28
Jan 08

Da caligrafia: ocidente/oriente

Rogério Camara, 2002

A invenção da imprensa não faria desaparecer a caligrafia. Ao contrário, a imprensa favoreceria o aprendizado da escrita e da leitura. O homem letrado deveria apresentar uma caligrafia de traços firmes e elegantes. Isto é causa já discutida. Mas, pelo que sugere a imagem acima, a necessidade da bela escrita não foi abandonada no mundo das imagens calculadas. Aproveito a deixa, não para justificar o proposto no lambe-lambe (que concorra ao curso quem quiser), extraído nas ruas de Vitória-ES, mas para divagar sobre o caráter visual de nossa escrita face ao oriente.

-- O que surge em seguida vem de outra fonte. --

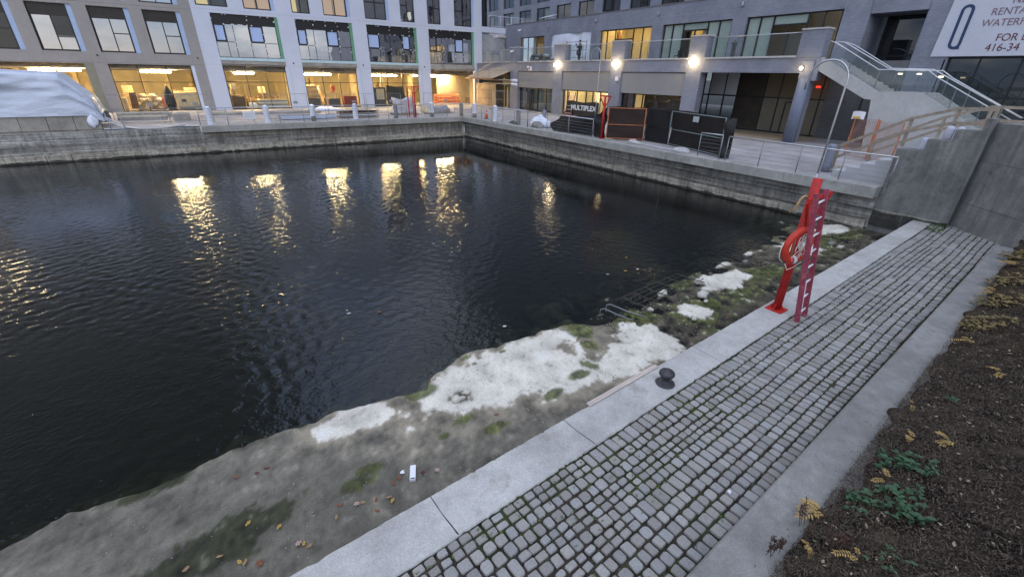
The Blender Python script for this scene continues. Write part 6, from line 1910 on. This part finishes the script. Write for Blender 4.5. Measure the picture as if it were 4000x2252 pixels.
# ================================================================== canopy corner under the terrace
r = root('timber_canopy', (28, 46, ZD), 'sloping timber and plywood canopy on scaffold tubes in the basin corner', 'canopy')
m = MB(); m.add([(27.3, 49.7, 4.62), (27.3, 43.9, 4.62), (28.95, 42.9, 5.34), (28.95, 49.0, 5.34), (27.3, 49.7, 4.66), (27.3, 43.9, 4.66), (28.95, 42.9, 5.38), (28.95, 49.0, 5.38)], [(3, 2, 1, 0), (4, 5, 6, 7), (0, 1, 5, 4), (1, 2, 6, 5), (2, 3, 7, 6), (3, 0, 4, 7)]); m.build('deck', M_ply, r)
m = MB(); m.box(27.2, 27.28, 43.8, 49.8, 4.52, 4.66); m.build('fascia', pm('brown_board', (.17, .09, .05), .7), r)
for z in (4.50, 4.14):
    m = MB(); m.tube([(28.0, 47.0, z), (28.0, 40.5, z)], .07, 8); m.build('beam', M_wood, r)
    m = MB(); m.tube([(28.0, 41.2, z), (28.0, 40.35, z)], .13, 10); m.build('wrapped_end', M_plastic, r)
m = MB()
for y in (47.2, 44.9, 49.5): m.tube([(27.5, y, ZD), (27.5, y, 5.6)], .025, 6)
m.tube([(27.5, 49.4, 2.4), (27.5, 46.0, 4.3)], .025, 6); m.tube([(27.5, 49.5, 3.4), (27.5, 41.8, 3.4)], .02, 6)
m.build('scaffold_tube', M_steel_dull, r)
r = root('hoarding', (28.8, 47, ZD), 'plywood hoarding under the timber canopy', 'hoarding')
m = MB()
for k in range(4): m.box(28.7, 28.74, 45.4 + k * 1.1, 46.49 + k * 1.1, ZD, 4.08 - .02 * (k % 2))
m.build('sheet', M_ply, r)
r = root('timber_prop', (28.6, 43.9, ZD), 'yellow timber props in the dark doorway beside the hoarding', 'prop')
m = MB(); m.bar((29.3, 43.9, ZD), (29.3, 43.9, 3.8), .22, .1); m.bar((29.4, 44.7, ZD), (29.4, 44.7, 3.9), .14, .1); m.bar((29.3, 43.6, ZD + .05), (29.3, 44.2, ZD + .05), .2, .1); m.build('post', pm('yellow_timber', (.50, .36, .12), .7, var=.2), r)
m = MB(); m.box(29.7, 29.75, 42.9, 45.4, ZD, 5.3); tag(m.build('doorway_dark_sheet', M_black, None), 'black sheet standing for the dark of the doorway behind the timber props', 'screen')  # black sheet stands in for the darkness inside the doorway
r = root('alarm_box', (28.85, 39.4, 5.5), 'white wall box with a red face and round horn under the terrace', 'alarm box')
m = MB(); m.box(28.78, 28.96, 39.1, 39.45, 5.42, 5.78); m.build('case', M_paper, r)
m = MB(); m.box(28.765, 28.779, 39.2, 39.38, 5.5, 5.7); m.build('face', M_red, r)
m = MB(); m.lathe([(.02, -.1), (.12, -.06), (.13, .02), (.05, .1)], (28.84, 39.62, 5.74), 12); m.build('horn', M_paper, r)
r = root('wall_box', (28.9, 27.5, 4.75), 'small white socket box on the pier right of the lit shop', 'wall box')
m = MB(); m.cbox(28.86, 28.985, 27.35, 27.68, 4.72, 5.0, .02); m.build('case', M_paper, r)
m = MB(); m.tube([(28.95, 27.0, 4.75), (28.95, 27.0, 6.1)], .02, 6); m.build('conduit', M_steel_dull, r)
for y, z, lb in ((35.18, 5.91, 'lit globe wall lamp on the pier left of the lit shop'), (27.85, 5.96, 'lit globe wall lamp on the pier right of the lit shop'), (20.70, 6.0, 'lit globe wall lamp on the pier left of the dark entrance'), (13.53, 5.62, 'small lit wall lamp above the blue grey column')):
    r = root('wall_lamp', (28.9, y, z), lb, 'wall lamp', 'lit wall lamps')
    k = .6 if y < 14 else 1.0
    m = MB(); m.lathe([(.03 * k, -.17 * k), (.11 * k, -.13 * k), (.15 * k, -.03 * k), (.14 * k, .07 * k), (.08 * k, .14 * k), (.02 * k, .16 * k)], (28.76, y, z), 16); m.build('globe', emit('lamp_globe', (1.0, .76, .42), 16.0) if k == 1 else emit('small_lamp_globe', (1.0, .78, .45), 2.5), r)
    m = MB(); m.box(28.88, 28.968, y - .06, y + .06, z - .1, z + .12); m.build('bracket', M_dkgrey, r)
    pl = bpy.data.lights.new('wall_lamp_light', 'POINT'); pl.energy = 4.5 * k; pl.color = (1.0, .74, .42); pl.shadow_soft_size = .12
    o = bpy.data.objects.new('wall_lamp_light', pl); COL.objects.link(o); o.parent = r; o.location = (-.36, 0, 0)

# ================================================================== terrace: glass railings, person, frames
for a, b, lb in [(14.10, 19.88, 'glass terrace railing nearest the stairs'), (21.22, 27.02, 'glass terrace railing before the pale green windows'), (28.46, 34.14, 'glass terrace railing in front of the standing person'), (35.78, 41.58, 'glass terrace railing before the heaped dark bags'), (43.05, 48.6, 'glass terrace railing at the basin corner')]:
    r = root('glass_railing', (29.3, (a + b) / 2, 6.26), lb, 'railing', 'glass terrace railings')
    m = MB(); m.tube([(29.3, a, 7.42), (29.3, b, 7.42)], .025, 8); m.build('handrail', M_steel, r)
    m = MB(); m.quad((29.3, a + .03, 6.28), (29.3, b - .03, 6.28), (29.3, b - .03, 7.38), (29.3, a + .03, 7.38)); m.build('pane', G_rail, r)
    for k in (1, 2):
        y = a + (b - a) * k / 3; m = MB(); m.box(29.32, 29.35, y - .02, y + .02, 6.265, 7.39); m.build('post', M_steel_dull, r)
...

A escrita alfabética por suas características solicita a manutenção da linha durante uma seqüência de gestos até corporificar a palavra. A permanência do contato da pena sobre o papel força a estreita proximidade entre a mão, o instrumento e o suporte. Apóia-se sobre o papel. Cola-se o olho no trilho. A atenção ao espaço gráfico cede à concentração dedicada ao curso da linha. Temporalização.

No Oriente manteve-se, desde os primórdios, o uso do pincel e de outros instrumentos naturais de escrita. O calígrafo oriental, aos modos da pintura, busca a plasticidade mais pura e a relação espacial dos elementos e, diferente da pintura, a marca de cada gesto é definitiva e não pode ser velada. O domínio do pincel inicia-se no aprendizado da escrita, antes do seu uso na pintura. Os movimentos dos traços são entrecruzados e não contínuos. Na escrita oriental, cada ideograma evidencia-se como uma totalidade relativa, figurando-se no espaço. Com isso, no Oriente a caligrafia ultrapassa os limites da escrita, pois liberta o signo do sentido preciso do contexto verbal, tornando-o impreciso, equívoco, plástico. Ao final aprecia-se a composição dos elementos e as ocorrências de casualidades. Espacialização e configuração.

No Ocidente abandonou-se o pincel e outras ferramentas primárias à procura de instrumentos que possibilitassem traços mais precisos e padronizados, favorecendo a legibilidade. Os modelos que inspiram o manuscrito são as gravações em pedras. O estilete, o estilo. A rigidez do cálamo e da pena convém à formação do caractere retilíneo e esquemático. O talhe da pena é determinante na conquista do valor construtivo e consciente do desenho.